Given data –

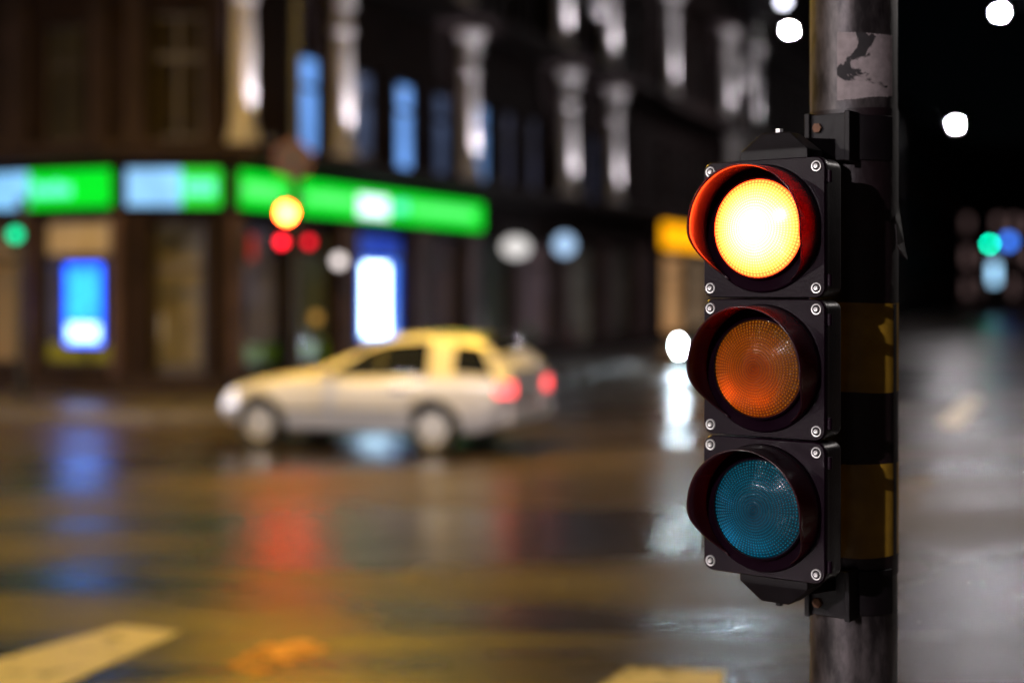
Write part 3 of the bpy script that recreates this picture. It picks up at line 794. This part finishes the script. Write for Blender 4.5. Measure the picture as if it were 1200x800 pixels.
osn = empty('orange_shop_sign', FR(sR(795), .3, 3.0)); tag(osn, 'bright orange lit shop sign beside the red lamp of the traffic light', 'sign')
a, b = sR(766), sR(826)
MB().fbox(FR, a, b, -.03, .26, 3.08, 3.95).build('sign_case', case, osn, bevel=.03)
MB().fbox(FR, a + .03, b - .03, .25, .275, 3.11, 3.92).build('lit_face', glow('orange_light_box', (1.0, .40, .0), 1.7), osn)
rebase(osn)
rb = empty('wall_box', FR(.30, .12, 2.3)); tag(rb, 'small red lit box on the corner pier below the plain green sign', 'sign')
MB().fbox(FR, .20, .42, .111, .30, 2.28, 2.72).build('box_case', case, rb, bevel=.01)
MB().fbox(FR, .22, .40, .298, .306, 2.30, 2.70).build('lit_face', glow('dim_red_face', (1, .03, .02), .42), rb)
rebase(rb)
def wall_lamp(F, s, z, mat, label, r=.09, d=.35):
    t = empty('wall_lamp', F(s, d, z)); tag(t, label, 'lamp')
    MB().ball(F(s, d, z), r, r, r).build('globe', mat, t, smooth=True)
    MB().tube(F(s, -.02, z + .1), F(s, d, z + .1), .018).tube(F(s, d, z + .12), F(s, d, z + r * .8), .03).build('arm', case, t)
    rebase(t)
wall_lamp(FR, sR(369), zR(369, 306), glow('white_globe', (1, .88, .85), 2.2), 'small white globe lamp on the front just right of the far red signal', r=.11, d=.5)
wall_lamp(FR, sR(312), zR(312, 276), glow('dull_globe', (.6, .75, .5), .35), 'dull greenish globe lamp on the front left of the far red signal', r=.1, d=.4)
wall_lamp(FL, sL(124), zL(124, 182), glow('tiny_amber_globe', (1, .55, .15), .5), 'tiny amber globe lamp on the wall above the left green sign', r=.05, d=.25)
wall_lamp(FR, sR(353), zR(353, 372), glow('low_amber_globe', (1, .5, .08), .55), 'low amber globe lamp on the pier behind the silver car windscreen', r=.1, d=.3)
wall_lamp(FR, sR(901), zR(901, 3), glow('high_white_globe', (.85, .85, 1), 12), 'white lamp high on the dark front at the top edge, left of the pole', r=.16, d=.6)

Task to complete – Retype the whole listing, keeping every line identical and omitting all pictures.

Written answer –
Write part 3 of the bpy script that recreates this picture. It picks up at line 794. This part finishes the script. Write for Blender 4.5. Measure the picture as if it were 1200x800 pixels.
osn = empty('orange_shop_sign', FR(sR(795), .3, 3.0)); tag(osn, 'bright orange lit shop sign beside the red lamp of the traffic light', 'sign')
a, b = sR(766), sR(826)
MB().fbox(FR, a, b, -.03, .26, 3.08, 3.95).build('sign_case', case, osn, bevel=.03)
MB().fbox(FR, a + .03, b - .03, .25, .275, 3.11, 3.92).build('lit_face', glow('orange_light_box', (1.0, .40, .0), 1.7), osn)
rebase(osn)
rb = empty('wall_box', FR(.30, .12, 2.3)); tag(rb, 'small red lit box on the corner pier below the plain green sign', 'sign')
MB().fbox(FR, .20, .42, .111, .30, 2.28, 2.72).build('box_case', case, rb, bevel=.01)
MB().fbox(FR, .22, .40, .298, .306, 2.30, 2.70).build('lit_face', glow('dim_red_face', (1, .03, .02), .42), rb)
rebase(rb)
def wall_lamp(F, s, z, mat, label, r=.09, d=.35):
    t = empty('wall_lamp', F(s, d, z)); tag(t, label, 'lamp')
    MB().ball(F(s, d, z), r, r, r).build('globe', mat, t, smooth=True)
    MB().tube(F(s, -.02, z + .1), F(s, d, z + .1), .018).tube(F(s, d, z + .12), F(s, d, z + r * .8), .03).build('arm', case, t)
    rebase(t)
wall_lamp(FR, sR(369), zR(369, 306), glow('white_globe', (1, .88, .85), 2.2), 'small white globe lamp on the front just right of the far red signal', r=.11, d=.5)
wall_lamp(FR, sR(312), zR(312, 276), glow('dull_globe', (.6, .75, .5), .35), 'dull greenish globe lamp on the front left of the far red signal', r=.1, d=.4)
wall_lamp(FL, sL(124), zL(124, 182), glow('tiny_amber_globe', (1, .55, .15), .5), 'tiny amber globe lamp on the wall above the left green sign', r=.05, d=.25)
wall_lamp(FR, sR(353), zR(353, 372), glow('low_amber_globe', (1, .5, .08), .55), 'low amber globe lamp on the pier behind the silver car windscreen', r=.1, d=.3)
wall_lamp(FR, sR(901), zR(901, 3), glow('high_white_globe', (.85, .85, 1), 12), 'white lamp high on the dark front at the top edge, left of the pole', r=.16, d=.6)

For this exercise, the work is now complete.